Because your own strength is unequal to the task, do not assume that it is beyond the powers of man; but if anything is within the powers and province of man, believe that it is within your own compass also.
Greatness lies not in being strong, but in the right using of strength; and strength is not used rightly when it serves only to carry a man above his fellows for his own solitary glory. He is the greatest whose strength carries up the most hearts by the attraction of his own.
Henry Ward Beecher, quoted in Life Thoughts: Gathered from the Extemporaneous Discourses of Henry Ward Beecher (1858), ed. Edna Dean Proctor, p. 52
The Miller was a stout carl, for the nones, Ful big he was of braun, and eek of bones; * * * * * * * He was short-sholdred, brood, a thikke knarre, Ther nas no dore that he nolde heve of harre, Or breke it, at a renning, with his heed.
Our real problem, then, is not our strength today; it is rather the vital necessity of action today to ensure our strength tomorrow.
Dwight D. Eisenhower, State of the Union address to a joint session of Congress (January 9, 1958). Public Papers of the Presidents of the United States: Dwight D. Eisenhower (1958), p. 5
The hand of the aggressor is stayed by strength — and strength alone.

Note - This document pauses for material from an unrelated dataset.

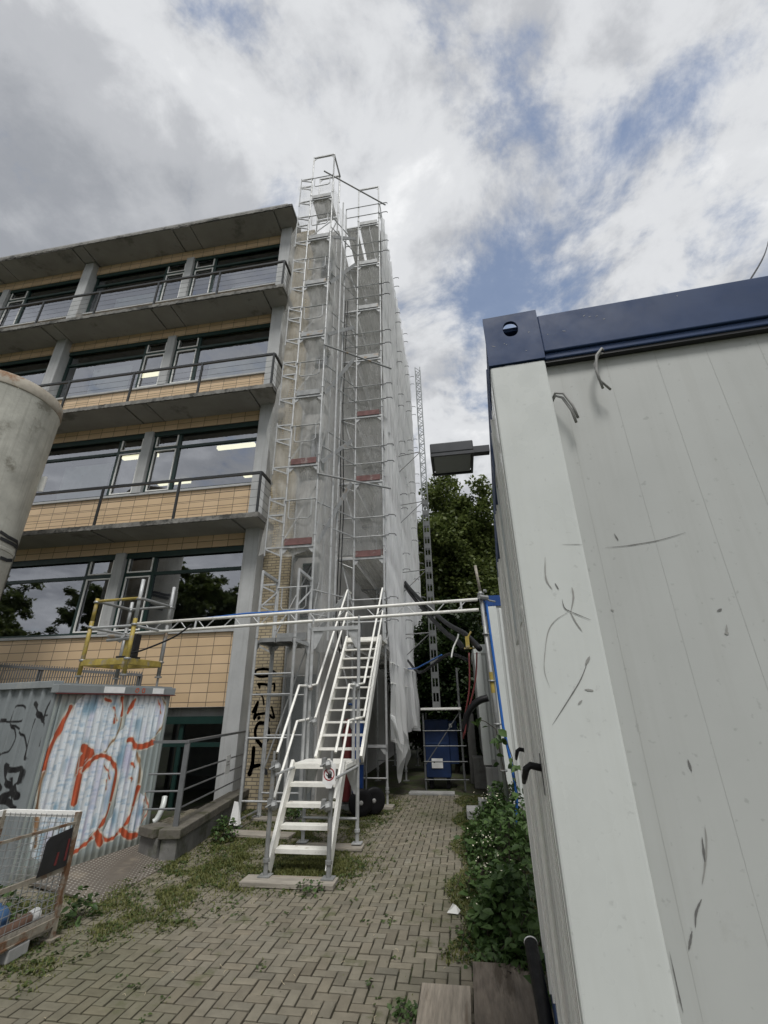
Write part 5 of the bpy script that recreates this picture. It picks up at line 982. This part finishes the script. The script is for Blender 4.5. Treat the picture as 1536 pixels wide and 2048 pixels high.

If there are sound reasons or bases for the points you demand, then there is no need for violence. On the other hand, when there is no sound reason that concessions should be made to you but mainly your own desire, then reason cannot work and you have to rely on force. Thus using force is not a sign of strength but rather a sign of weakness.

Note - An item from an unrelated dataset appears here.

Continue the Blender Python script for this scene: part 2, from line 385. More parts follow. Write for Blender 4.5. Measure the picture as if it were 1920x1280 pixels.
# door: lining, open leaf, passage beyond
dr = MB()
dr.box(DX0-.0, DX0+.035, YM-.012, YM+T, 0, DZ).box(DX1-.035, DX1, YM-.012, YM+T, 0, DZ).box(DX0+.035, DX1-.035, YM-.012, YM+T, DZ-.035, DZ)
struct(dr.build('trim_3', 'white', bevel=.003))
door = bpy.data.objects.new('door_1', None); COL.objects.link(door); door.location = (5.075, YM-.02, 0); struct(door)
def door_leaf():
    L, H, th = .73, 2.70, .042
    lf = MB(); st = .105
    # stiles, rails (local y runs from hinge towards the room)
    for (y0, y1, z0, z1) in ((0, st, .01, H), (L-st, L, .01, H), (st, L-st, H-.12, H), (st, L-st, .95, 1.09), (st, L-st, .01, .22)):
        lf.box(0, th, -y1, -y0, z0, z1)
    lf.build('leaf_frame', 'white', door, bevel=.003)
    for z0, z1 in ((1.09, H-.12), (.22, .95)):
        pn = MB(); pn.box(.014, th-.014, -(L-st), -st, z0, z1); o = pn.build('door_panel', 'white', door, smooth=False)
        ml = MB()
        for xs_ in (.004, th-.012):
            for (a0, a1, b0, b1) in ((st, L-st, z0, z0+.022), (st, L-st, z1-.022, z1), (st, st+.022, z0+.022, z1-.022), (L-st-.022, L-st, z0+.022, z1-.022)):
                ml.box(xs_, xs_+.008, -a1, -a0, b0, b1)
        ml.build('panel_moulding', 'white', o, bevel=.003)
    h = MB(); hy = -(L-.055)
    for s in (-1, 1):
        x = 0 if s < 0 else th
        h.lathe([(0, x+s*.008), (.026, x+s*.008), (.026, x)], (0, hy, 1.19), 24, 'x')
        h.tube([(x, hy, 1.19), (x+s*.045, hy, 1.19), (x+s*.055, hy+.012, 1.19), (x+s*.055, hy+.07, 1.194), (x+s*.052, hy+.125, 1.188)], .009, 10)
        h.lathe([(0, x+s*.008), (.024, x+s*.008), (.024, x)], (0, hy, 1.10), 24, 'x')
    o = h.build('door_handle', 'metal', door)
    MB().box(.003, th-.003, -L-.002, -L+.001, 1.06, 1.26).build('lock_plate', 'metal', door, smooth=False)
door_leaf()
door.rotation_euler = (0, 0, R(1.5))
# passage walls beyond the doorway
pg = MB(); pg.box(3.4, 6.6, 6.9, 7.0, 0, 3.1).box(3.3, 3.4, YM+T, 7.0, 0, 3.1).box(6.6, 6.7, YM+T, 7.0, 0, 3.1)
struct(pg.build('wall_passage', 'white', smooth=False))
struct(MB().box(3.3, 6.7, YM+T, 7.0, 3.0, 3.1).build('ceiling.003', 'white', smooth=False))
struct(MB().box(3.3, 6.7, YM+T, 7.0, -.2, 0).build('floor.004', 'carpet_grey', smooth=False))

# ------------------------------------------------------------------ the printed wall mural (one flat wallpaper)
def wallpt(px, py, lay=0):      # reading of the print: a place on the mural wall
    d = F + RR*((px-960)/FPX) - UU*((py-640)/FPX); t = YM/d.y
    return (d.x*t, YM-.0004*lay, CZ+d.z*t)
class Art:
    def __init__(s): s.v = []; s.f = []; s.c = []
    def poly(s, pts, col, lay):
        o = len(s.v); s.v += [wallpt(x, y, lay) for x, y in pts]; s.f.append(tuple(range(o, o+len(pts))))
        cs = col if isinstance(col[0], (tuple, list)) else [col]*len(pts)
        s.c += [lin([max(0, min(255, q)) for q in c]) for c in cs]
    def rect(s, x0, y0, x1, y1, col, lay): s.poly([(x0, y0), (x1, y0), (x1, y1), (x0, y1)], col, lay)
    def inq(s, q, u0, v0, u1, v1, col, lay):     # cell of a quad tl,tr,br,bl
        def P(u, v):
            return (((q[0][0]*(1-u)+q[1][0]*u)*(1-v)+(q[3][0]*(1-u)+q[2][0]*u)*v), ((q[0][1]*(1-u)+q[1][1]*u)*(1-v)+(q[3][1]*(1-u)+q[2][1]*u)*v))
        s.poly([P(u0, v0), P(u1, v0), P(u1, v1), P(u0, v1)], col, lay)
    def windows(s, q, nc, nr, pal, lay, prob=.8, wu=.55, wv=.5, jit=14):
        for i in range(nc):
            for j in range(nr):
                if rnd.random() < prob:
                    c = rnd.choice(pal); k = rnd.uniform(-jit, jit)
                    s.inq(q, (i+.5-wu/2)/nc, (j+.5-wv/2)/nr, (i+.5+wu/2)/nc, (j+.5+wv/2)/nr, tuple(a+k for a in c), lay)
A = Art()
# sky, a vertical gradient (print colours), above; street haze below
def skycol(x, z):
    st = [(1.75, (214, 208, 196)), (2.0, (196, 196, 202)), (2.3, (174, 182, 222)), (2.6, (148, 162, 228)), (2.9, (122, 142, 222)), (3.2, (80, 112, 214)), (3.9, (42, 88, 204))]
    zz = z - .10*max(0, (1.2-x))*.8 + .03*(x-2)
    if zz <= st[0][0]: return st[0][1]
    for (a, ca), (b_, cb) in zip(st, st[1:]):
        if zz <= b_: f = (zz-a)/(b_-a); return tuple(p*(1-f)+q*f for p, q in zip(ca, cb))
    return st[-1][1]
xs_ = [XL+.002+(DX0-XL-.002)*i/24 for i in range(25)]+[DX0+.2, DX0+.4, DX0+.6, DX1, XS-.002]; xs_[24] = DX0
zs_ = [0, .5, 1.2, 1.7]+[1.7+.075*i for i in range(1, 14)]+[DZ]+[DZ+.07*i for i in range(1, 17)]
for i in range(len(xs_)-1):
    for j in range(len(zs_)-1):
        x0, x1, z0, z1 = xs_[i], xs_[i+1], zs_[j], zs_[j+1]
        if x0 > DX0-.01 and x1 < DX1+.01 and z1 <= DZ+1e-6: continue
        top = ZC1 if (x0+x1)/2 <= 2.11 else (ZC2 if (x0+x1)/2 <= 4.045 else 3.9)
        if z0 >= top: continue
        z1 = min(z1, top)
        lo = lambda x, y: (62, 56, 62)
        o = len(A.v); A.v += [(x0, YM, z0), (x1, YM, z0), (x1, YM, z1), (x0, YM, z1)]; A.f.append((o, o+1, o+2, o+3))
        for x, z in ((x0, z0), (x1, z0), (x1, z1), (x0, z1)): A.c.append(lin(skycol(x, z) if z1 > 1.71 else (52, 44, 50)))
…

When we know our own strength, we shall the better know what to undertake with hopes of success; and when we have well surveyed the powers of our own minds, and made some estimate what we may expect from them, we shall not be inclined either to sit still, and not set our thoughts on work at all, in despair of knowing anything; nor on the other side, question everything, and declaim all knowledge, because some things are not to be understood.

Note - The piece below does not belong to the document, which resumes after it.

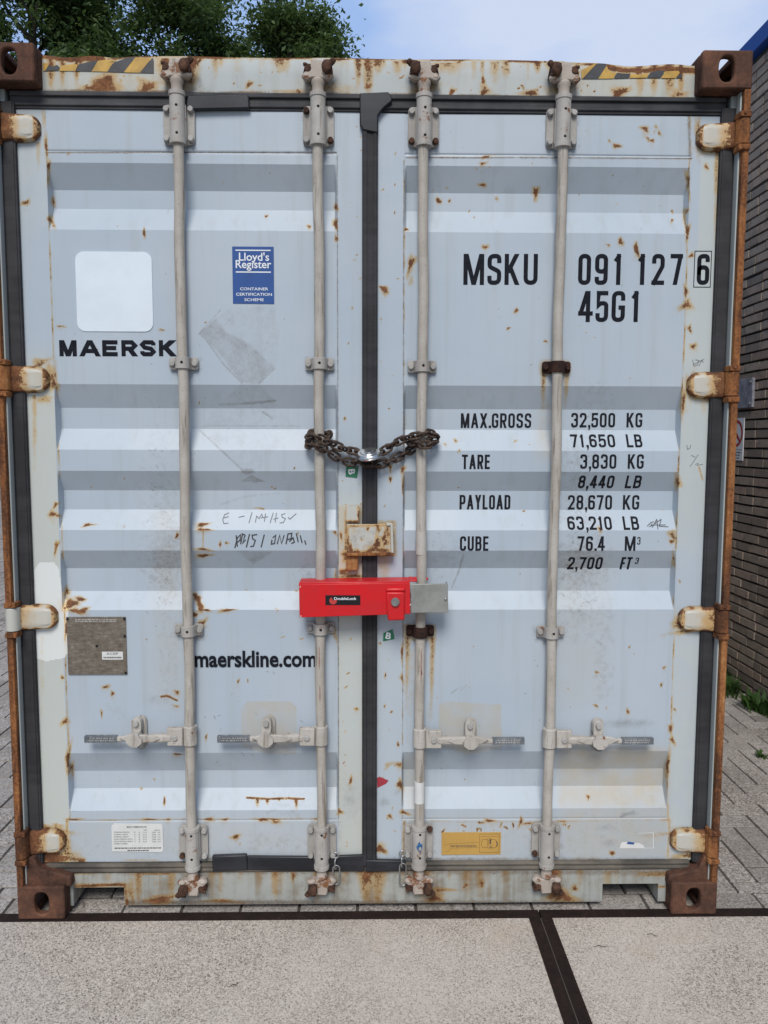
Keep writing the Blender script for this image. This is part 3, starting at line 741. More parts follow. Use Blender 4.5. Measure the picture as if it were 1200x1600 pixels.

Real strength never impairs beauty or harmony, but it often bestows it; and in everything imposingly beautiful, strength has much to do with the magic.
To ask strength not to express itself as strength, not to be a will to dominate, a will to subjugate, a will to become master, a thirst for enemies and obstacles and triumphant celebrations, is just as absurd as to ask weakness to express itself as strength.
The least strength suffices to break what is bruised.
Ovid, Tristia, Book III, 11, 22; quoted by W. Gurney Benham, A Book of Quotations, Proverbs and Household Words (1907), p. 589
Plus potest qui plus valet.
The stronger always succeeds.
Plautus, Truculentus, IV, 3, 30; quoted by J. K. Hoyt and Anna L. Ward, The Cyclopaedia of Practical Quotations, 4th ed. (1882), p. 565
Nous avons tous assez de force pour supporter les maux d'autrui.
We all have strength enough to bear the misfortunes of others.
François de La Rochefoucauld, Réflexions ou Sentences et Maximes Morales (1655), no. 19 (1678). There are several English translations, including that above from Selected Maxims and Reflections, trans. Edward M. Stack (1956), p. 26
So let it be in God's own might We gird us for the coming fight, And, strong in Him whose cause is ours In conflict with unholy powers, We grasp the weapons he has given,— The Light, and Truth, and Love of Heaven.
John Greenleaf Whittier, "The Moral Warfare"; Anti-Slavery Poems: Songs of Labor and Reform (1888)
It is from weakness that people reach for dictators and concentrated government power. Only the strong can be free. And only the productive can be strong.
Wendell Willkie, speech accepting nomination as Republican candidate for U.S. President, at Elwood, Indiana (August 17, 1940), This Is Wendell Willkie (1940), pp. 273–74
And He said to me, "My grace is sufficient for you, for My strength is made perfect in weakness." Therefore most gladly I will rather boast in my infirmities, that the power of Christ may rest upon me.